Cuando el gentío que refería al comienzo se deshace en denuestos ante lo que genéricamente «está pasando», se centra desde luego en la responsabilidad del culpable de ello, Pedro Sánchez, pero a continuación -no me digan que no- apostilla. «Pero es que Feijóo no hace nada, es muy blandito». No caigan en la tentación de preguntar a los amables contertulios qué harían ellos en su lugar porque, salvo algún orate que exige la presencia inmediata de tanques en la Diagonal de Barcelona, o algún exaltado que promueve «la prohibición -literal- de todos los partidos rojos», el silencio o la duda esofágica es: «Ah! ¡Ah! Yo qué sé», es la réplica más repetida. Por descontado que ningún español de ahora mismo tiene la obligación de convertirse, si es mujer, en Mariana Pineda, o si es hombre, en Daoiz y Velarde juntos, pero, por lo menos, como aquel cliente que se quejaba del poco entusiasmo que expresaba la rabiza que deglutía pipas de girasol mientras el hombre daba lo mejor de sí mismo: «Por lo menos, un poco de tentación al acto».

Un poco de respuesta a lo que, como ellos dicen, «lo que se está pasando». Hablando en este verano cantábrico con un político regional cercano, conveníamos los dos en que esta sociedad nuestra se encuentra en estado no de hibernación, sino de postración, más bien porque ha llegado al convencimiento de que «no hay nada que hacer contra ‘éste’», que al verdugo de España le trae por una higa la segregación de Cataluña, la voladura del último Código Penal, el Código de Belloch ¿se acuerdan?, o el asalto terrorista a todas las instituciones del Estado.

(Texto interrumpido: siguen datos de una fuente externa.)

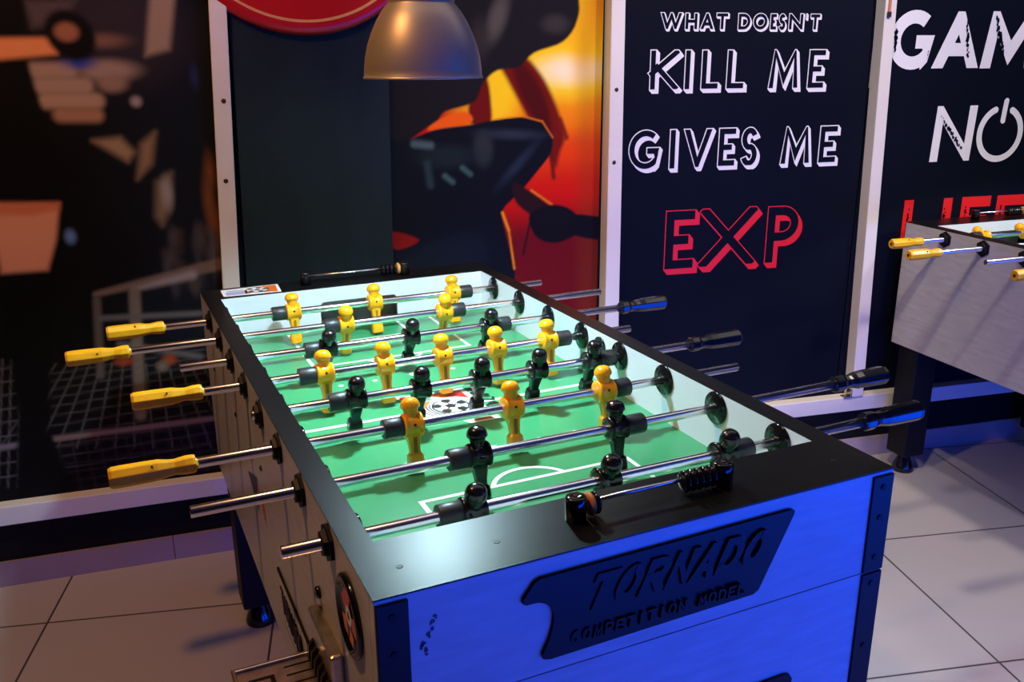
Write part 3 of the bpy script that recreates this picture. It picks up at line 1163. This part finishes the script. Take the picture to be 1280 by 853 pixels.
def inner_end(b, y, th):
    gw, gt, rr = 0.096, 0.832, 0.012
    pts = [(-TIA, TZP), (-gw, TZP)]
    pts += [(-gw + rr - rr * math.cos(R(a)), gt - rr + rr * math.sin(R(a))) for a in range(0, 91, 18)]
    pts += [(gw - rr + rr * math.sin(R(a)), gt - rr + rr * math.cos(R(a))) for a in range(0, 91, 18)]
    pts += [(gw, TZP), (TIA, TZP), (TIA, TH - 0.002), (-TIA, TH - 0.002)]
    b.prism([(x, y, z) for x, z in pts], (0, th, 0), M['white_inner'])


def table(label, loc, yaw, rods, zbot, main):
    t = thing('foosball_table', label, 'foosball table', loc, yaw, None)
    # --- cabinet sides, ends and floor
    for sx in (-1, 1):
        b = MB()
        x0, x1 = sorted((sx * TA, sx * (TIA + 0.003)))
        b.box((x0, -TB1 + 0.0185, zbot), (x1, TB2 - 0.0185, TH - 0.002), M['laminate'], 0.0008)
        b.build('side_panel', t)
        b = MB()
        x0, x1 = sorted((sx * (TIA + 0.003), sx * TIA))
        b.box((x0, -TIB1, TZP), (x1, TIB2, TH - 0.002), M['white_inner'])
        o = b.build('inner_wall', t)
        o['label'] = 'white inner wall'
    for y, d in ((-TB1, 0.018), (TB2, -0.018)):
        b = MB()
        y0, y1 = sorted((y, y + d))
        zs = 0.7175
        b.box((-TA, y0, zs + 0.0006), (TA, y1, TH - 0.0022), M['laminate'], 0.0008)
        b.box((-TA, y0, zbot), (TA, y1, zs - 0.0006), M['laminate'], 0.0008)
        b.build('end_panel', t)
    for yy, th in ((-TIB1, -0.006), (TIB2, 0.006)):
        b = MB()
        inner_end(b, yy, th)
        o = b.build('inner_wall', t)
        o['label'] = 'white inner end wall with goal slot'
    for y, s in ((-TIB1, -1), (TIB2, 1)):
        b = MB()
        ya, yb = y + s * 0.0062, y + s * 0.078
        b.box((-0.12, min(ya, yb), TZP - 0.04), (0.12, max(ya, yb), TZP - 0.036), M['black_paint'])
        b.box((-0.12, min(ya, yb), 0.836), (0.12, max(ya, yb), 0.840), M['black_paint'])
        b.box((-0.12, yb - 0.002, TZP - 0.036), (0.12, yb + 0.002, 0.836), M['black_paint'])
        for sx in (-1, 1):
            b.box((sx * 0.118 - 0.002, min(ya, yb), TZP - 0.036), (sx * 0.118 + 0.002, max(ya, yb), 0.836), M['black_paint'])
        o = b.build('goal', t)
        o['label'] = 'black goal recess'
    b = MB()
    b.box((-TIA, -TB1 + 0.02, zbot + 0.004), (TIA, TB2 - 0.02, zbot + 0.016), M['black_paint'])
    b.build('bottom_panel', t)
    # --- top rail: one black frame
    b = MB()
    zo, zi = TH - 0.002, TH
    outer = [(-TA - .0006, -TB1 - .0006), (TA + .0006, -TB1 - .0006), (TA + .0006, TB2 + .0006), (-TA - .0006, TB2 + .0006)]
    inner = [(-TIA, -TIB1), (TIA, -TIB1), (TIA, TIB2), (-TIA, TIB2)]
    for k in range(4):
        k2 = (k + 1) % 4
        for z in (zo, zi):
            b.poly([(*outer[k], z), (*outer[k2], z), (*inner[k2], z), (*inner[k], z)], M['rail_black'])
        b.poly([(*outer[k], zo), (*outer[k2], zo), (*outer[k2], zi), (*outer[k], zi)], M['rail_black'])
        b.poly([(*inner[k], zo), (*inner[k2], zo), (*inner[k2], zi), (*inner[k], zi)], M['rail_black'])
    bmesh.ops.remove_doubles(b.bm, verts=b.bm.verts[:], dist=1e-5)
    rail = b.build('top_rail', t)
    for (xx, yy) in ((-0.312, -0.656), (-0.197, -0.654), (0.30, -0.655), (0.20, 0.65), (-0.10, 0.652)):
        b = MB()
        b.lathe([(0.0036, TH), (0.0036, TH + 0.0004), (0.002, TH + 0.0002), (0, TH + 0.0002)], M['screw'], 12, Matrix.Translation((xx, yy, 0)))
        b.build('screw', rail)
    # --- playfield and its printed markings
    b = MB()
    b.box((-TIA, -TIB1, TZP - 0.012), (TIA, TIB2, TZP), M['green'])
    z = TZP + 0.0004
    def seg(x0, y0, x1, y1, w=0.0078, m=None, dz=0.0):
        for q in stroke_quads([(x0, y0), (x1, y1)], w, w / 2):
            b.poly([(p.x, p.y, z + dz) for p in q], m or M['line'])
    def dot(x, y, r, m=None, dz=0.0, n=20):
        b.poly([(x + r * math.cos(2 * math.pi * k / n), y + r * math.sin(2 * math.pi * k / n), z + dz) for k in range(n)], m or M['line'])
    seg(-TIA + .004, 0, TIA - .004, 0, 0.010)
    c, yb = 0.1775, 0.3362
    for s, ye in ((-1, -TIB1 + .001), (1, TIB2 - .001)):
        seg(-c, s * yb, c, s * yb, dz=0.0001)
        for sx in (-1, 1):
            seg(sx * c, s * yb, sx * c, ye)
            seg(sx * 0.0915, s * 0.49, sx * 0.0915, ye)
        seg(-0.0915, s * 0.49, 0.0915, s * 0.49, dz=0.0001)
        a0 = math.degrees(math.asin(0.027 / 0.067))
        ar = [(0.067 * math.cos(R(a)), s * (yb + 0.027 - 0.067 * math.sin(R(a)))) for a in np.linspace(a0, 180 - a0, 30)]
        for q in stroke_quads(ar, 0.0078, 0):
            b.poly([(p.x, p.y, z + 0.0002) for p in q], M['line'])
        dot(0, s * 0.206, 0.0105)
        for xx in (-0.155, -0.085, 0.085, 0.155):
            dot(xx, s * 0.203, 0.0055)
    # centre emblem: ball, red and orange arrow shapes, swirl strokes and slanted letters
    def pol(pts, m, dz):
        b.poly([(x, y, z + dz) for x, y in pts], m)
    pol([(-0.082, 0.094), (-0.046, 0.088), (-0.052, 0.046), (-0.018, 0.049), (-0.024, 0.086), (0.058, 0.086), (0.060, 0.022), (0.062, -0.006), (0.064, -0.090), (0.004, -0.090), (-0.02, -0.04), (-0.076, -0.034), (-0.082, 0.030), (-0.066, 0.04)], M['white_print'], 0.0002)
    pol([(-0.073, 0.087), (-0.052, 0.083), (-0.064, 0.041), (-0.074, 0.048)], M['red'], 0.0004)
    pol([(-0.041, 0.045), (-0.023, 0.044), (-0.066, -0.017), (-0.068, 0.010)], M['orange'], 0.0004)
    pol([(-0.012, 0.079), (0.024, 0.078), (0.012, 0.050), (-0.008, 0.060)], M['orange'], 0.0004)
    pol([(0.024, 0.078), (0.048, 0.077), (0.050, 0.030), (0.030, 0.046), (0.012, 0.050)], M['red'], 0.0004)
    pol([(0.013, -0.083), (0.052, -0.085), (0.050, -0.066), (0.020, -0.070)], M['orange'], 0.0004)
    dot(0.002, 0.004, 0.036, M['black_print'], 0.0006, 36)
    dot(0.002, 0.004, 0.0325, M['white_print'], 0.0008, 36)
    for a in range(0, 360, 72):
        cx, cy = 0.002 + 0.026 * math.cos(R(a + 18)), 0.004 + 0.026 * math.sin(R(a + 18))
        dot(cx, cy, 0.0100, M['black_print'], 0.0010, 6)
        for q in stroke_quads([(0.002, 0.004), (cx, cy)], 0.0024, 0):
            b.poly([(p.x, p.y, z + 0.0009) for p in q], M['black_print'])
    dot(0.002, 0.004, 0.0110, M['black_print'], 0.0011, 5)
    for k in range(4):
        ar = [(0.002 + (0.040 + 0.0055 * k) * math.cos(R(a)), 0.004 + (0.040 + 0.0055 * k) * math.sin(R(a))) for a in range(150 + 12 * k, 262, 8)]
        for q in stroke_quads(ar, 0.0026, 0):
            b.poly([(p.x, p.y, z + 0.0006) for p in q], M['black_print'] if k != 2 else M['red'])
    for k, ch in enumerate('TORNADO'):
        for q in letter(ch, -0.016, 0.016, -0.010, 0.010, 0.0055, 0, 0.25):
            # letters run from the far right corner down the right flank of the emblem
            cx, cy = 0.070 + 0.006 * k * 0.3, 0.070 - k * 0.0215
            b.poly([(cx + p.x * 0.95, cy + p.y * 0.95, z + 0.0007) for p in q], M['black_print'])
    o = b.build('playfield', t)
    o['label'] = 'green playfield with white lines and a ball emblem'
    # --- ball serve holes
    for sx in (-1, 1):
        b = MB()
        b.lathe([(0.0215, sx * (TIA - 0.0002)), (0.0215, sx * (TIA - 0.003)), (0.0165, sx * (TIA - 0.003)), (0.0155, sx * (TIA - 0.0004)), (0, sx * (TIA - 0.0004))], M['black_gloss'], 28,
                Matrix.Translation((0, 0, TZR - 0.004)) @ XR)
        b.build('serve_hole', t)
    # --- corner trims
    for sx in (-1, 1):
        for y, s in ((-TB1, -1), (TB2, 1)):
            b = MB()
            x0, x1 = sorted((sx * (TA - 0.0005), sx * (TA - 0.036)))
            for (z0, z1) in ((0.7185, TH - 0.007), (zbot, 0.7155)):
                ya, yb2 = sorted((y - s * 0.0005, y + s * 0.0032))
                b.box((x0, ya, z0), (x1, yb2, z1), M['plate'], 0.0012)
            cx = (x0 + x1) / 2
            for zz in (0.845, 0.80, 0.74, 0.70, 0.60, 0.50):
                b.cyl((cx, y + s * 0.003, zz), (cx, y + s * 0.0046, zz), 0.0042, M['black_paint'], 12)
            b.build('corner_trim', t)
    # --- name plates on the ends
    for s, yy in ((1, -TB1), (-1, TB2)):
        b = MB()
        b.prism([(s * x, yy, zz) for x, zz in name_plate_outline()], (0, -s * 0.0045, 0), M['plate'])
        bmesh.ops.recalc_face_normals(b.bm, faces=b.bm.faces[:])
        pl = b.build('name_plate', t)
        pl['label'] = 'black plastic name plate with raised lettering'
        if s == 1 and main:
            b = MB()
            text_prism(b, 'TORNADO', -0.118, 0.132, 0.788, 0.833, 0.0105, yy - 0.0045, 0.0022, M['plate'], 0.45, 0.10)
            text_prism(b, 'COMPETITION MODEL', -0.132, 0.112, 0.7505, 0.7665, 0.0030, yy - 0.0045, 0.0018, M['plate'], 0.12, 0.22)
            b.build('raised_lettering', pl)
        b = MB()
        out = [(-0.19, 0.50), (0.20, 0.50), (0.206, 0.506), (0.211, 0.588), (0.206, 0.596), (0.198, 0.598), (-0.19, 0.594), (-0.196, 0.588), (-0.196, 0.506)]
        b.prism([(s * x, yy, zz) for x, zz in out], (0, -s * 0.004, 0), M['plate'])
        b.build('lower_plate', t)
    # --- legs
    for sx in (-1, 1):
        for y in (-TB1 + 0.080, TB2 - 0.072):
            x = sx * (TA - 0.052)
            b = MB()
            b.box((x - 0.043, y - 0.043, 0.066), (x + 0.043, y + 0.043, zbot + 0.003), M['black_paint'], 0.004)
            lg = b.build('leg', t)
            b = MB()
            b.lathe([(0.036, 0), (0.0375, 0.006), (0.034, 0.020), (0.022, 0.046), (0.016, 0.058), (0.014, 0.0665)], M['black_gloss'], 24, Matrix.Translation((x, y, 0)))
            b.build('leveling_foot', lg)
    # --- rods with their figures, bumpers and handle
    for i, rd in enumerate(rods):
        y = (3.5 - i) * SP
        col, side = rd['color'], rd['side']
        b = MB()
        b.cyl((rd['x0'], y, TZR), (rd['x1'], y, TZR), 0.0079, M['chrome'], 28, bevel=0.0012)
        r = b.build('rod', t)
        r['label'] = 'chrome rod with %s figures' % ('yellow' if col == 'yellow' else 'black')
        flip = 0 if col == 'yellow' else math.pi
        shape = 'yellow' if col == 'yellow' else ('black' if i == 6 else 'black_round')
        for xm in rd['men']:
            fo = link('player_figure', FIG[shape], r)
            fo.location = (xm, y, TZR)
            # tilt swings the foot towards -y
            fo.rotation_euler = Matrix.Rotation(R(-rd['tilt']), 3, 'X').to_euler()
            if flip:
                fo.rotation_euler = (Matrix.Rotation(R(-rd['tilt']), 3, 'X') @ Matrix.Rotation(math.pi, 3, 'Z')).to_euler()
            fo['label'] = '%s plastic player figure' % ('yellow' if col == 'yellow' else 'black')
        for xb in rd['bump']:
            bo = link('bumper', BUMP, r)
            bo.location = (xb, y, TZR)
        ho = link('handle', HAND[col], r)
        ho['label'] = 'yellow octagonal handle' if col == 'yellow' else 'black octagonal handle'
        ho.location = (rd['h'], y, TZR)
        if side > 0:
            ho.rotation_euler = (R(rd.get('hrot', 0)), 0, math.pi)
        else:
            ho.rotation_euler = (R(rd.get('hrot', 0)), 0, 0)
        for sx in (-1, 1):
            for nm, me in zip(('bearing_disc', 'bearing_plate'), BEAR[sx]):
                bo = link(nm, me, t)
                bo.location = (0, y, TZR)
    return t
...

Y entre estas, incluida la Corona, estupefacta (lo digo con conocimiento de causa) ante todo lo que está perpetrando el fusilero de la Moncloa.

Esto es realmente lo que ocurre: que, al parecer, el personal ha entregado la cuchara y lo único a lo que aspira es a que su situación de bienestar -sí que la goza- se prolongue lo más posible. Hace un mes, más o menos, una historiadora tan reputada como Carmen Iglesias sugería que nunca como en este momento la sociedad española ha estado más apagada. No lo estuvo en los continuos aldabonazos del XIX, ni tampoco en los golpes del XX: Primo de Rivera senior, Largo Caballero o Franco de protagonistas. Lo de Tejero y los espadones del 81 fue una broma fracasada.

Es curiosa la referencia que formuló a la preceptora de Don Juan Carlos de Borbón, porque cuando se la escuchaba, el cronista pensaba: y ¿cómo hacer para que esta comunidad que, sólo se pelea por un lugar en el atasco del fin de semana, o por una mesa en el restaurante (probablemente una patraña) recién inaugurado, haga verdad cumplida de esa sentencia artificial de Page?: «¡Hasta aquí hemos llegado!», piensa el cronista, que si detectara vida en un sólo ápice de la sociedad civil, las más prestigiosas entidades de ella estarían levantadas.

Pongamos, por ejemplo: ¿qué hace, qué denuncia la Academia de la Historia ante el barrenamiento de nuestro legado multisecular? ¿Qué hace, qué denuncia la Academia de Ciencias Morales ante la destrucción de todos nuestros valores, los que han hecho de España la Nación más antigua y más culta de Europa? ¿Qué hace, qué denuncia la Academia de Jurisprudencia ante el vil atentado a nuestro orden constitucional?, O, ¿qué hace o qué denuncia la Academia de Ciencias Económicas y Financieras ante la ruptura de la unidad territorial de España y la entrega de la caja única, la llave, dicen ellos, a los separatistas? Hay que decirlo así: nada. Por tanto, si las entidades que deberían liderar una respuesta correcta, eficaz e histórica al atentado protagonizado a diario por Sánchez y sus compinches, no hacen nada, miran a otro lado, ¿qué se puede pedir al timorato pueblo español? ¿Qué se tire a la calle para echar a este mangante del poder? Claro que sí. Pero que no todo se quede en los gritos histéricos de los outsider alvises·. A esos les apadrina el traidor.